### GOAL
Reproduce each line of the material precisely.

### SUPPLIED INFORMATION
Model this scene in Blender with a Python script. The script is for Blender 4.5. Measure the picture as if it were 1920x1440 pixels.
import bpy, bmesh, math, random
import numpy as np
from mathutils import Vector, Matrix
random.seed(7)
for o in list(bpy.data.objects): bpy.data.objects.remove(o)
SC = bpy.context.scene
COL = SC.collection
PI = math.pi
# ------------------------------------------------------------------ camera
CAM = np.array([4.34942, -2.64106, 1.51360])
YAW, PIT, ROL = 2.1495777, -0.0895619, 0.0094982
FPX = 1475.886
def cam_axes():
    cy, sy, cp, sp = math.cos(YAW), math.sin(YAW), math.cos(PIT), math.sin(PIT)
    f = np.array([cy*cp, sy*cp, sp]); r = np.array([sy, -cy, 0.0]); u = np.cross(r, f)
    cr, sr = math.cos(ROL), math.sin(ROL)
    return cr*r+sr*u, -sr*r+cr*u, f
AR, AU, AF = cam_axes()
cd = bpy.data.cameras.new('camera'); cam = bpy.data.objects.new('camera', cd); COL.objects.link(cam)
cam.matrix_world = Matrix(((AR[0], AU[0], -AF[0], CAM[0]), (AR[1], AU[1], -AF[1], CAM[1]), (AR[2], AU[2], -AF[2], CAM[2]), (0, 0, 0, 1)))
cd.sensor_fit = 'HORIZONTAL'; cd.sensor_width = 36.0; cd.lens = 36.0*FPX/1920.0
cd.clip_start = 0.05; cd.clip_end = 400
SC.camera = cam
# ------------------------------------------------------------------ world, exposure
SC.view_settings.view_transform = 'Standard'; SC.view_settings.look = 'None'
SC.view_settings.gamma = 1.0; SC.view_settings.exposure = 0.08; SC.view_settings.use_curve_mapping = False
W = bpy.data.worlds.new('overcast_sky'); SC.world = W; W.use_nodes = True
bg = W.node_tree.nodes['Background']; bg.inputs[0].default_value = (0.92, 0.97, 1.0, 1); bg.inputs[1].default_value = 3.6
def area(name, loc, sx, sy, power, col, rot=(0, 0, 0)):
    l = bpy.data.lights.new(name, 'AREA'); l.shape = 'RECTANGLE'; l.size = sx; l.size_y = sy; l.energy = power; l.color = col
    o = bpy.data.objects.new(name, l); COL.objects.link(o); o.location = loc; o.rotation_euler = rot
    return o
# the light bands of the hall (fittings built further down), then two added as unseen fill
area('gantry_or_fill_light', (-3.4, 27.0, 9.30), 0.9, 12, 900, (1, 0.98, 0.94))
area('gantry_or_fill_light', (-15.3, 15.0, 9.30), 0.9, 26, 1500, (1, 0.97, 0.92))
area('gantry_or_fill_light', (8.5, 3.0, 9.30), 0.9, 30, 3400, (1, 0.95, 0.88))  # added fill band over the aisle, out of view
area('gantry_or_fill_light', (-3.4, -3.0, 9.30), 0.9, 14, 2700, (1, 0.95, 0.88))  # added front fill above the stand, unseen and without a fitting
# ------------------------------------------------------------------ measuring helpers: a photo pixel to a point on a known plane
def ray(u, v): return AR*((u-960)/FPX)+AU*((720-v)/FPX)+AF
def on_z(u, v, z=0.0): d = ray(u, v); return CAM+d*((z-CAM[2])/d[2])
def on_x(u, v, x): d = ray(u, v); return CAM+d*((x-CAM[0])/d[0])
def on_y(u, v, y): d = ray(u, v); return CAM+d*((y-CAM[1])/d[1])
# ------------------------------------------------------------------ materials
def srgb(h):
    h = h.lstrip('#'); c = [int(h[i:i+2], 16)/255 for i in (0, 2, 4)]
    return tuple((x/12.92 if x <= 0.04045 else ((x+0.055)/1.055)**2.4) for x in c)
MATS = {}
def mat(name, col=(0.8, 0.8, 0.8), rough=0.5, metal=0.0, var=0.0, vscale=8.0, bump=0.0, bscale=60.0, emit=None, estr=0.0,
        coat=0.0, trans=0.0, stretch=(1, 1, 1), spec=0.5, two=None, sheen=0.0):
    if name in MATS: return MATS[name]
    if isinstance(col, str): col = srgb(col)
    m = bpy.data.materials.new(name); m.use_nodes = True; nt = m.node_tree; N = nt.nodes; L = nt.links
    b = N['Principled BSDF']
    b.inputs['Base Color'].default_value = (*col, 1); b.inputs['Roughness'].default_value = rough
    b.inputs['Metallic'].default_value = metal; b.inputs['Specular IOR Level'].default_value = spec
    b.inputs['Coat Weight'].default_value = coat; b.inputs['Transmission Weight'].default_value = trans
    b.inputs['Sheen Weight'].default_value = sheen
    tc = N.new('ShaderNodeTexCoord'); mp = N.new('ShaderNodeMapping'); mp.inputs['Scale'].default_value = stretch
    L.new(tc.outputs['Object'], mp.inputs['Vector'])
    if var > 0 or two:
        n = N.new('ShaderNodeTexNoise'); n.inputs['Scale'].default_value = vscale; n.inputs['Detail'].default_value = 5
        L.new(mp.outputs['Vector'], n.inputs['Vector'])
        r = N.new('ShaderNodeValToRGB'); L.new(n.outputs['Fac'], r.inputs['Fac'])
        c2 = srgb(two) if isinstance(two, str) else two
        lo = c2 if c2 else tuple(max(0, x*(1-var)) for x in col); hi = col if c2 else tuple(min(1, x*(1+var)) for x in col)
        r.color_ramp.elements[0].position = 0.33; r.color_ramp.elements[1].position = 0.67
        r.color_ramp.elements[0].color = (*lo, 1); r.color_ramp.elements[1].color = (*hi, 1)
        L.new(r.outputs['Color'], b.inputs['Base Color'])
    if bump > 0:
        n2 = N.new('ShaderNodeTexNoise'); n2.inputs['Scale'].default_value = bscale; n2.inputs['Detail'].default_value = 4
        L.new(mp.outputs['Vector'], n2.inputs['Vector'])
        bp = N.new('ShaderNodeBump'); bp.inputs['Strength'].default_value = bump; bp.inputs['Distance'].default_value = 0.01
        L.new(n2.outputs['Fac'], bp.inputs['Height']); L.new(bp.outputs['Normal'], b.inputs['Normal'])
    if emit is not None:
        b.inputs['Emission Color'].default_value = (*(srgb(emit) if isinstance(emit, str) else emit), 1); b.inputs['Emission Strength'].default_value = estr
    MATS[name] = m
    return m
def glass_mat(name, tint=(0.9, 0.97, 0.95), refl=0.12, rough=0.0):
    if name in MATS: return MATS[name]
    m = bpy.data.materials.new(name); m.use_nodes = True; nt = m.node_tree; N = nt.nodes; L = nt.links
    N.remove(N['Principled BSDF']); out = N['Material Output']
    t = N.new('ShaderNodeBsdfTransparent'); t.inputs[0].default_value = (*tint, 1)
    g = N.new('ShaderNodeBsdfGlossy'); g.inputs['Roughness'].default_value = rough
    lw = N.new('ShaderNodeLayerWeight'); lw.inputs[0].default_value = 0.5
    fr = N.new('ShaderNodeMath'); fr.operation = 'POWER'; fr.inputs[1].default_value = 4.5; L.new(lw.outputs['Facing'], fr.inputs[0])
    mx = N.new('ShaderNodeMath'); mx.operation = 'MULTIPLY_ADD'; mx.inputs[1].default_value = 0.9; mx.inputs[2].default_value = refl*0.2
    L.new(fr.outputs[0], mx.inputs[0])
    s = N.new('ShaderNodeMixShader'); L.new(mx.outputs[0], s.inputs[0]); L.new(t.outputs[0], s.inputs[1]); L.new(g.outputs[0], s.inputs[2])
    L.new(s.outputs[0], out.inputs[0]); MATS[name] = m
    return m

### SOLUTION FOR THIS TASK
Model this scene in Blender with a Python script. The script is for Blender 4.5. Measure the picture as if it were 1920x1440 pixels.
import bpy, bmesh, math, random
import numpy as np
from mathutils import Vector, Matrix
random.seed(7)
for o in list(bpy.data.objects): bpy.data.objects.remove(o)
SC = bpy.context.scene
COL = SC.collection
PI = math.pi
# ------------------------------------------------------------------ camera
CAM = np.array([4.34942, -2.64106, 1.51360])
YAW, PIT, ROL = 2.1495777, -0.0895619, 0.0094982
FPX = 1475.886
def cam_axes():
    cy, sy, cp, sp = math.cos(YAW), math.sin(YAW), math.cos(PIT), math.sin(PIT)
    f = np.array([cy*cp, sy*cp, sp]); r = np.array([sy, -cy, 0.0]); u = np.cross(r, f)
    cr, sr = math.cos(ROL), math.sin(ROL)
    return cr*r+sr*u, -sr*r+cr*u, f
AR, AU, AF = cam_axes()
cd = bpy.data.cameras.new('camera'); cam = bpy.data.objects.new('camera', cd); COL.objects.link(cam)
cam.matrix_world = Matrix(((AR[0], AU[0], -AF[0], CAM[0]), (AR[1], AU[1], -AF[1], CAM[1]), (AR[2], AU[2], -AF[2], CAM[2]), (0, 0, 0, 1)))
cd.sensor_fit = 'HORIZONTAL'; cd.sensor_width = 36.0; cd.lens = 36.0*FPX/1920.0
cd.clip_start = 0.05; cd.clip_end = 400
SC.camera = cam
# ------------------------------------------------------------------ world, exposure
SC.view_settings.view_transform = 'Standard'; SC.view_settings.look = 'None'
SC.view_settings.gamma = 1.0; SC.view_settings.exposure = 0.08; SC.view_settings.use_curve_mapping = False
W = bpy.data.worlds.new('overcast_sky'); SC.world = W; W.use_nodes = True
bg = W.node_tree.nodes['Background']; bg.inputs[0].default_value = (0.92, 0.97, 1.0, 1); bg.inputs[1].default_value = 3.6
def area(name, loc, sx, sy, power, col, rot=(0, 0, 0)):
    l = bpy.data.lights.new(name, 'AREA'); l.shape = 'RECTANGLE'; l.size = sx; l.size_y = sy; l.energy = power; l.color = col
    o = bpy.data.objects.new(name, l); COL.objects.link(o); o.location = loc; o.rotation_euler = rot
    return o
# the light bands of the hall (fittings built further down), then two added as unseen fill
area('gantry_or_fill_light', (-3.4, 27.0, 9.30), 0.9, 12, 900, (1, 0.98, 0.94))
area('gantry_or_fill_light', (-15.3, 15.0, 9.30), 0.9, 26, 1500, (1, 0.97, 0.92))
area('gantry_or_fill_light', (8.5, 3.0, 9.30), 0.9, 30, 3400, (1, 0.95, 0.88))  # added fill band over the aisle, out of view
area('gantry_or_fill_light', (-3.4, -3.0, 9.30), 0.9, 14, 2700, (1, 0.95, 0.88))  # added front fill above the stand, unseen and without a fitting
# ------------------------------------------------------------------ measuring helpers: a photo pixel to a point on a known plane
def ray(u, v): return AR*((u-960)/FPX)+AU*((720-v)/FPX)+AF
def on_z(u, v, z=0.0): d = ray(u, v); return CAM+d*((z-CAM[2])/d[2])
def on_x(u, v, x): d = ray(u, v); return CAM+d*((x-CAM[0])/d[0])
def on_y(u, v, y): d = ray(u, v); return CAM+d*((y-CAM[1])/d[1])
# ------------------------------------------------------------------ materials
def srgb(h):
    h = h.lstrip('#'); c = [int(h[i:i+2], 16)/255 for i in (0, 2, 4)]
    return tuple((x/12.92 if x <= 0.04045 else ((x+0.055)/1.055)**2.4) for x in c)
MATS = {}
def mat(name, col=(0.8, 0.8, 0.8), rough=0.5, metal=0.0, var=0.0, vscale=8.0, bump=0.0, bscale=60.0, emit=None, estr=0.0,
        coat=0.0, trans=0.0, stretch=(1, 1, 1), spec=0.5, two=None, sheen=0.0):
    if name in MATS: return MATS[name]
    if isinstance(col, str): col = srgb(col)
    m = bpy.data.materials.new(name); m.use_nodes = True; nt = m.node_tree; N = nt.nodes; L = nt.links
    b = N['Principled BSDF']
    b.inputs['Base Color'].default_value = (*col, 1); b.inputs['Roughness'].default_value = rough
    b.inputs['Metallic'].default_value = metal; b.inputs['Specular IOR Level'].default_value = spec
    b.inputs['Coat Weight'].default_value = coat; b.inputs['Transmission Weight'].default_value = trans
    b.inputs['Sheen Weight'].default_value = sheen
    tc = N.new('ShaderNodeTexCoord'); mp = N.new('ShaderNodeMapping'); mp.inputs['Scale'].default_value = stretch
    L.new(tc.outputs['Object'], mp.inputs['Vector'])
    if var > 0 or two:
        n = N.new('ShaderNodeTexNoise'); n.inputs['Scale'].default_value = vscale; n.inputs['Detail'].default_value = 5
        L.new(mp.outputs['Vector'], n.inputs['Vector'])
        r = N.new('ShaderNodeValToRGB'); L.new(n.outputs['Fac'], r.inputs['Fac'])
        c2 = srgb(two) if isinstance(two, str) else two
        lo = c2 if c2 else tuple(max(0, x*(1-var)) for x in col); hi = col if c2 else tuple(min(1, x*(1+var)) for x in col)
        r.color_ramp.elements[0].position = 0.33; r.color_ramp.elements[1].position = 0.67
        r.color_ramp.elements[0].color = (*lo, 1); r.color_ramp.elements[1].color = (*hi, 1)
        L.new(r.outputs['Color'], b.inputs['Base Color'])
    if bump > 0:
        n2 = N.new('ShaderNodeTexNoise'); n2.inputs['Scale'].default_value = bscale; n2.inputs['Detail'].default_value = 4
        L.new(mp.outputs['Vector'], n2.inputs['Vector'])
        bp = N.new('ShaderNodeBump'); bp.inputs['Strength'].default_value = bump; bp.inputs['Distance'].default_value = 0.01
        L.new(n2.outputs['Fac'], bp.inputs['Height']); L.new(bp.outputs['Normal'], b.inputs['Normal'])
    if emit is not None:
        b.inputs['Emission Color'].default_value = (*(srgb(emit) if isinstance(emit, str) else emit), 1); b.inputs['Emission Strength'].default_value = estr
    MATS[name] = m
    return m
def glass_mat(name, tint=(0.9, 0.97, 0.95), refl=0.12, rough=0.0):
    if name in MATS: return MATS[name]
    m = bpy.data.materials.new(name); m.use_nodes = True; nt = m.node_tree; N = nt.nodes; L = nt.links
    N.remove(N['Principled BSDF']); out = N['Material Output']
    t = N.new('ShaderNodeBsdfTransparent'); t.inputs[0].default_value = (*tint, 1)
    g = N.new('ShaderNodeBsdfGlossy'); g.inputs['Roughness'].default_value = rough
    lw = N.new('ShaderNodeLayerWeight'); lw.inputs[0].default_value = 0.5
    fr = N.new('ShaderNodeMath'); fr.operation = 'POWER'; fr.inputs[1].default_value = 4.5; L.new(lw.outputs['Facing'], fr.inputs[0])
    mx = N.new('ShaderNodeMath'); mx.operation = 'MULTIPLY_ADD'; mx.inputs[1].default_value = 0.9; mx.inputs[2].default_value = refl*0.2
    L.new(fr.outputs[0], mx.inputs[0])
    s = N.new('ShaderNodeMixShader'); L.new(mx.outputs[0], s.inputs[0]); L.new(t.outputs[0], s.inputs[1]); L.new(g.outputs[0], s.inputs[2])
    L.new(s.outputs[0], out.inputs[0]); MATS[name] = m
    return m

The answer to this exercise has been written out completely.